New budget shows little change from last year

By Tamara Steiner on July 22, 2013

Budget pie charts 2013City Manager Gary Napper presented the 2013-14 city budgets to the City Council at the regular meeting on July 16. The Council is expected to adopt the budgets at a special meeting on July 30. The budgets are normally approved before the June 30 fiscal year end, but were delayed by months of operational issues that are now nearing resolution, explained Napper.

The total city budget is $12,609,167 and covers the General Fund, Capital Improvements, the successor agency to the Redevelopment Agency and all restricted and earmarked funds for the landscape district and other specific uses.

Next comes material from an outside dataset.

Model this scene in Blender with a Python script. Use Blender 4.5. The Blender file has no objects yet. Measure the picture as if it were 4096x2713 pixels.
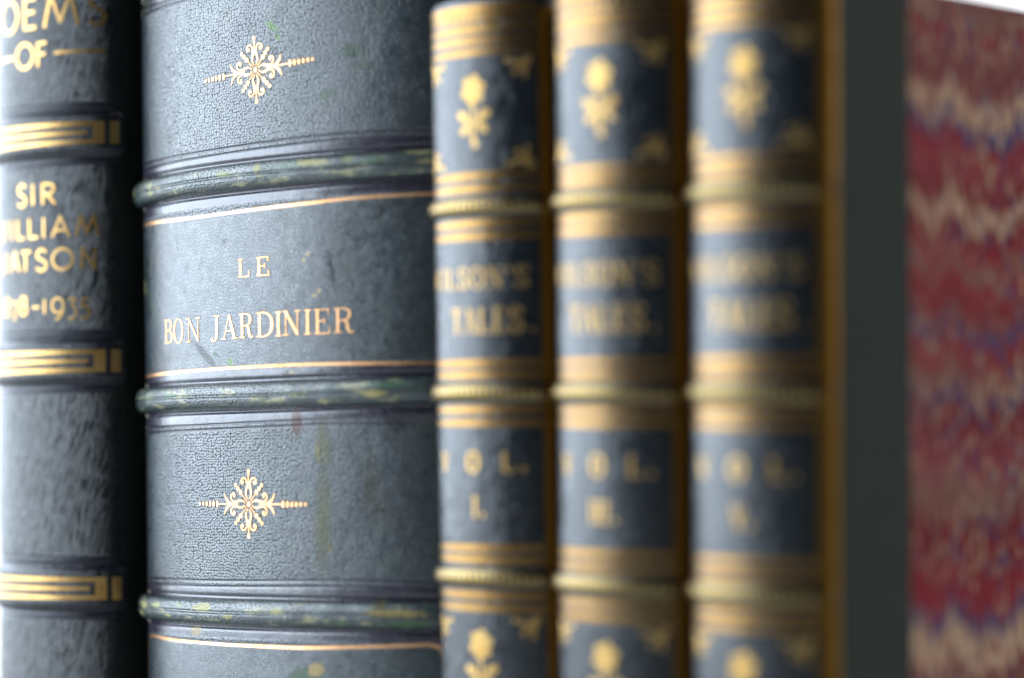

The budget is balanced as required by law, but Napper cautioned it is “conditional” on labor concessions staying at a status quo.

General Fund

General Fund revenues are projected to exceed expenses by $24,000, largely due to the uptick in the real estate market and an increase in the property tax revenues that used to go to the Redevelopment Agency but now come directly to the General Fund.

Staff labor concessions continue to keep the budget in control, said Napper. Over the last four years, the staff has seen a double digit decrease in real take-home pay after 11 unpaid furlough days, no wage or salary increases and increased payroll deductions for their benefit plans. With 70 percent of the overall $3.6 million General Fund budget going to personnel service, Napper says it is “remarkable” that the city has seen no cut in public services as a result.

Unfunded pensions liability

The city continues to chip away at its unfunded pension liability. Adoption of a three tier CalPERS plan with new city employees coming under the least expensive of the plans reduced last year’s pension costs by $107,000. According to CalPERS data, Clayton’s unfunded liability in June of 2012 stood at $1,218,118. Most of the debt will be retired in 5-7 years, according to Napper.

The budget will be up for public comment and approval at a special City Council meeting on July 30 at 7 p.m. in Hoyer Hall at the Clayton Library.